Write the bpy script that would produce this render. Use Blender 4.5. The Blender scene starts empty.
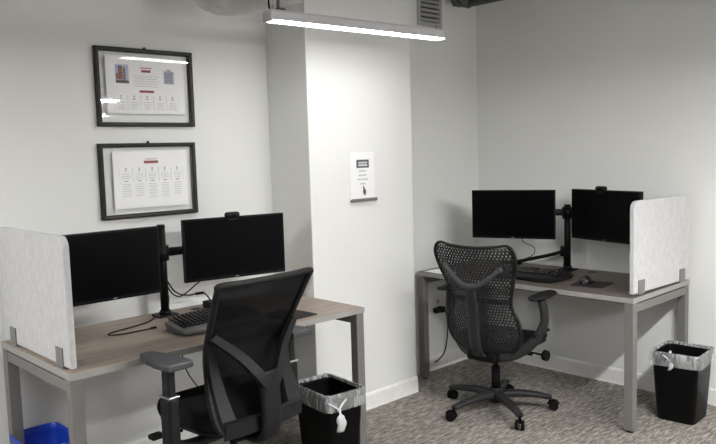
import bpy, bmesh, math, random
from mathutils import Vector, Matrix, Euler, noise as mnoise
random.seed(7)
SC = bpy.context.scene
COL = SC.collection
PI = math.pi
R = math.radians

# ------------------------------------------------------------------ materials
def new_mat(name):
    m = bpy.data.materials.new(name); m.use_nodes = True
    return m, m.node_tree, m.node_tree.nodes['Principled BSDF']

def mat(name, col, rough=.5, metal=0., spec=.5, vary=0., vscale=30., stretch=(1, 1, 1), bump=0., bscale=400., coat=0.):
    m, nt, b = new_mat(name)
    b.inputs['Base Color'].default_value = (*col, 1)
    b.inputs['Roughness'].default_value = rough
    b.inputs['Metallic'].default_value = metal
    b.inputs['Specular IOR Level'].default_value = spec
    b.inputs['Coat Weight'].default_value = coat
    tc = nt.nodes.new('ShaderNodeTexCoord')
    if vary or True:
        mp = nt.nodes.new('ShaderNodeMapping'); mp.inputs['Scale'].default_value = stretch
        nt.links.new(tc.outputs['Object'], mp.inputs['Vector'])
        nz = nt.nodes.new('ShaderNodeTexNoise'); nz.inputs['Scale'].default_value = vscale
        nz.inputs['Detail'].default_value = 4
        nt.links.new(mp.outputs['Vector'], nz.inputs['Vector'])
        rp = nt.nodes.new('ShaderNodeValToRGB')
        v = vary or .03
        rp.color_ramp.elements[0].position = .3; rp.color_ramp.elements[1].position = .7
        rp.color_ramp.elements[0].color = (*[max(0, c * (1 - v)) for c in col], 1)
        rp.color_ramp.elements[1].color = (*[min(1, c * (1 + v)) for c in col], 1)
        nt.links.new(nz.outputs['Fac'], rp.inputs['Fac'])
        nt.links.new(rp.outputs['Color'], b.inputs['Base Color'])
    if bump:
        n2 = nt.nodes.new('ShaderNodeTexNoise'); n2.inputs['Scale'].default_value = bscale
        n2.inputs['Detail'].default_value = 2
        nt.links.new(tc.outputs['Object'], n2.inputs['Vector'])
        bp = nt.nodes.new('ShaderNodeBump'); bp.inputs['Strength'].default_value = bump
        bp.inputs['Distance'].default_value = .002
        nt.links.new(n2.outputs['Fac'], bp.inputs['Height'])
        nt.links.new(bp.outputs['Normal'], b.inputs['Normal'])
    return m

def wood(name, c1, c2, c3):
    m, nt, b = new_mat(name)
    tc = nt.nodes.new('ShaderNodeTexCoord')
    mp = nt.nodes.new('ShaderNodeMapping'); mp.inputs['Scale'].default_value = (1.3, 26, 26)
    nt.links.new(tc.outputs['Object'], mp.inputs['Vector'])
    nz = nt.nodes.new('ShaderNodeTexNoise'); nz.inputs['Scale'].default_value = 2.2
    nz.inputs['Detail'].default_value = 7; nz.inputs['Roughness'].default_value = .62
    nz.inputs['Distortion'].default_value = .35
    nt.links.new(mp.outputs['Vector'], nz.inputs['Vector'])
    rp = nt.nodes.new('ShaderNodeValToRGB')
    e = rp.color_ramp.elements
    e[0].position = .28; e[0].color = (*c1, 1); e[1].position = .74; e[1].color = (*c3, 1)
    k = e.new(.5); k.color = (*c2, 1)
    nt.links.new(nz.outputs['Fac'], rp.inputs['Fac'])
    nt.links.new(rp.outputs['Color'], b.inputs['Base Color'])
    b.inputs['Roughness'].default_value = .48
    return m

def carpet():
    m, nt, b = new_mat('carpet')
    L = nt.links
    tc = nt.nodes.new('ShaderNodeTexCoord')
    # plank tiles laid along world X, ribs broken into dashes
    mp = nt.nodes.new('ShaderNodeMapping'); mp.inputs['Scale'].default_value = (15, 60, 1); mp.inputs['Rotation'].default_value = (0, 0, R(10))
    L.new(tc.outputs['Object'], mp.inputs['Vector'])
    n1 = nt.nodes.new('ShaderNodeTexNoise'); n1.inputs['Scale'].default_value = 1.
    n1.inputs['Detail'].default_value = 5; n1.inputs['Roughness'].default_value = .7
    L.new(mp.outputs['Vector'], n1.inputs['Vector'])
    br = nt.nodes.new('ShaderNodeTexBrick')
    br.inputs['Scale'].default_value = 1.; br.inputs['Brick Width'].default_value = 1.0
    br.inputs['Row Height'].default_value = .25; br.inputs['Mortar Size'].default_value = .0
    br.inputs['Color1'].default_value = (.86, .86, .86, 1); br.inputs['Color2'].default_value = (1.08, 1.07, 1.06, 1)
    L.new(tc.outputs['Object'], br.inputs['Vector'])
    n3 = nt.nodes.new('ShaderNodeTexNoise'); n3.inputs['Scale'].default_value = 160
    n3.inputs['Detail'].default_value = 2
    L.new(tc.outputs['Object'], n3.inputs['Vector'])
    rp = nt.nodes.new('ShaderNodeValToRGB'); e = rp.color_ramp.elements
    e[0].position = .36; e[0].color = (.118, .108, .097, 1)
    e[1].position = .64; e[1].color = (.41, .38, .345, 1)
    k = e.new(.5); k.color = (.225, .207, .186, 1)
    L.new(n1.outputs['Fac'], rp.inputs['Fac'])
    mx = nt.nodes.new('ShaderNodeMix'); mx.data_type = 'RGBA'; mx.blend_type = 'MULTIPLY'
    mx.inputs['Factor'].default_value = 1
    L.new(rp.outputs['Color'], mx.inputs['A']); L.new(br.outputs['Color'], mx.inputs['B'])
    m2 = nt.nodes.new('ShaderNodeMix'); m2.data_type = 'RGBA'; m2.blend_type = 'OVERLAY'
    m2.inputs['Factor'].default_value = .55
    L.new(mx.outputs['Result'], m2.inputs['A']); L.new(n3.outputs['Fac'], m2.inputs['B'])
    L.new(m2.outputs['Result'], b.inputs['Base Color'])
    b.inputs['Roughness'].default_value = .95; b.inputs['Specular IOR Level'].default_value = .15
    bp = nt.nodes.new('ShaderNodeBump'); bp.inputs['Strength'].default_value = .5; bp.inputs['Distance'].default_value = .004
    L.new(n1.outputs['Fac'], bp.inputs['Height']); L.new(bp.outputs['Normal'], b.inputs['Normal'])
    return m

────

Quote everything in the listing above exactly; pictures are the only thing to omit.

Reply to the exercise:
Write the bpy script that would produce this render. Use Blender 4.5. The Blender scene starts empty.
import bpy, bmesh, math, random
from mathutils import Vector, Matrix, Euler, noise as mnoise
random.seed(7)
SC = bpy.context.scene
COL = SC.collection
PI = math.pi
R = math.radians

# ------------------------------------------------------------------ materials
def new_mat(name):
    m = bpy.data.materials.new(name); m.use_nodes = True
    return m, m.node_tree, m.node_tree.nodes['Principled BSDF']

def mat(name, col, rough=.5, metal=0., spec=.5, vary=0., vscale=30., stretch=(1, 1, 1), bump=0., bscale=400., coat=0.):
    m, nt, b = new_mat(name)
    b.inputs['Base Color'].default_value = (*col, 1)
    b.inputs['Roughness'].default_value = rough
    b.inputs['Metallic'].default_value = metal
    b.inputs['Specular IOR Level'].default_value = spec
    b.inputs['Coat Weight'].default_value = coat
    tc = nt.nodes.new('ShaderNodeTexCoord')
    if vary or True:
        mp = nt.nodes.new('ShaderNodeMapping'); mp.inputs['Scale'].default_value = stretch
        nt.links.new(tc.outputs['Object'], mp.inputs['Vector'])
        nz = nt.nodes.new('ShaderNodeTexNoise'); nz.inputs['Scale'].default_value = vscale
        nz.inputs['Detail'].default_value = 4
        nt.links.new(mp.outputs['Vector'], nz.inputs['Vector'])
        rp = nt.nodes.new('ShaderNodeValToRGB')
        v = vary or .03
        rp.color_ramp.elements[0].position = .3; rp.color_ramp.elements[1].position = .7
        rp.color_ramp.elements[0].color = (*[max(0, c * (1 - v)) for c in col], 1)
        rp.color_ramp.elements[1].color = (*[min(1, c * (1 + v)) for c in col], 1)
        nt.links.new(nz.outputs['Fac'], rp.inputs['Fac'])
        nt.links.new(rp.outputs['Color'], b.inputs['Base Color'])
    if bump:
        n2 = nt.nodes.new('ShaderNodeTexNoise'); n2.inputs['Scale'].default_value = bscale
        n2.inputs['Detail'].default_value = 2
        nt.links.new(tc.outputs['Object'], n2.inputs['Vector'])
        bp = nt.nodes.new('ShaderNodeBump'); bp.inputs['Strength'].default_value = bump
        bp.inputs['Distance'].default_value = .002
        nt.links.new(n2.outputs['Fac'], bp.inputs['Height'])
        nt.links.new(bp.outputs['Normal'], b.inputs['Normal'])
    return m

def wood(name, c1, c2, c3):
    m, nt, b = new_mat(name)
    tc = nt.nodes.new('ShaderNodeTexCoord')
    mp = nt.nodes.new('ShaderNodeMapping'); mp.inputs['Scale'].default_value = (1.3, 26, 26)
    nt.links.new(tc.outputs['Object'], mp.inputs['Vector'])
    nz = nt.nodes.new('ShaderNodeTexNoise'); nz.inputs['Scale'].default_value = 2.2
    nz.inputs['Detail'].default_value = 7; nz.inputs['Roughness'].default_value = .62
    nz.inputs['Distortion'].default_value = .35
    nt.links.new(mp.outputs['Vector'], nz.inputs['Vector'])
    rp = nt.nodes.new('ShaderNodeValToRGB')
    e = rp.color_ramp.elements
    e[0].position = .28; e[0].color = (*c1, 1); e[1].position = .74; e[1].color = (*c3, 1)
    k = e.new(.5); k.color = (*c2, 1)
    nt.links.new(nz.outputs['Fac'], rp.inputs['Fac'])
    nt.links.new(rp.outputs['Color'], b.inputs['Base Color'])
    b.inputs['Roughness'].default_value = .48
    return m

def carpet():
    m, nt, b = new_mat('carpet')
    L = nt.links
    tc = nt.nodes.new('ShaderNodeTexCoord')
    # plank tiles laid along world X, ribs broken into dashes
    mp = nt.nodes.new('ShaderNodeMapping'); mp.inputs['Scale'].default_value = (15, 60, 1); mp.inputs['Rotation'].default_value = (0, 0, R(10))
    L.new(tc.outputs['Object'], mp.inputs['Vector'])
    n1 = nt.nodes.new('ShaderNodeTexNoise'); n1.inputs['Scale'].default_value = 1.
    n1.inputs['Detail'].default_value = 5; n1.inputs['Roughness'].default_value = .7
    L.new(mp.outputs['Vector'], n1.inputs['Vector'])
    br = nt.nodes.new('ShaderNodeTexBrick')
    br.inputs['Scale'].default_value = 1.; br.inputs['Brick Width'].default_value = 1.0
    br.inputs['Row Height'].default_value = .25; br.inputs['Mortar Size'].default_value = .0
    br.inputs['Color1'].default_value = (.86, .86, .86, 1); br.inputs['Color2'].default_value = (1.08, 1.07, 1.06, 1)
    L.new(tc.outputs['Object'], br.inputs['Vector'])
    n3 = nt.nodes.new('ShaderNodeTexNoise'); n3.inputs['Scale'].default_value = 160
    n3.inputs['Detail'].default_value = 2
    L.new(tc.outputs['Object'], n3.inputs['Vector'])
    rp = nt.nodes.new('ShaderNodeValToRGB'); e = rp.color_ramp.elements
    e[0].position = .36; e[0].color = (.118, .108, .097, 1)
    e[1].position = .64; e[1].color = (.41, .38, .345, 1)
    k = e.new(.5); k.color = (.225, .207, .186, 1)
    L.new(n1.outputs['Fac'], rp.inputs['Fac'])
    mx = nt.nodes.new('ShaderNodeMix'); mx.data_type = 'RGBA'; mx.blend_type = 'MULTIPLY'
    mx.inputs['Factor'].default_value = 1
    L.new(rp.outputs['Color'], mx.inputs['A']); L.new(br.outputs['Color'], mx.inputs['B'])
    m2 = nt.nodes.new('ShaderNodeMix'); m2.data_type = 'RGBA'; m2.blend_type = 'OVERLAY'
    m2.inputs['Factor'].default_value = .55
    L.new(mx.outputs['Result'], m2.inputs['A']); L.new(n3.outputs['Fac'], m2.inputs['B'])
    L.new(m2.outputs['Result'], b.inputs['Base Color'])
    b.inputs['Roughness'].default_value = .95; b.inputs['Specular IOR Level'].default_value = .15
    bp = nt.nodes.new('ShaderNodeBump'); bp.inputs['Strength'].default_value = .5; bp.inputs['Distance'].default_value = .004
    L.new(n1.outputs['Fac'], bp.inputs['Height']); L.new(bp.outputs['Normal'], b.inputs['Normal'])
    return m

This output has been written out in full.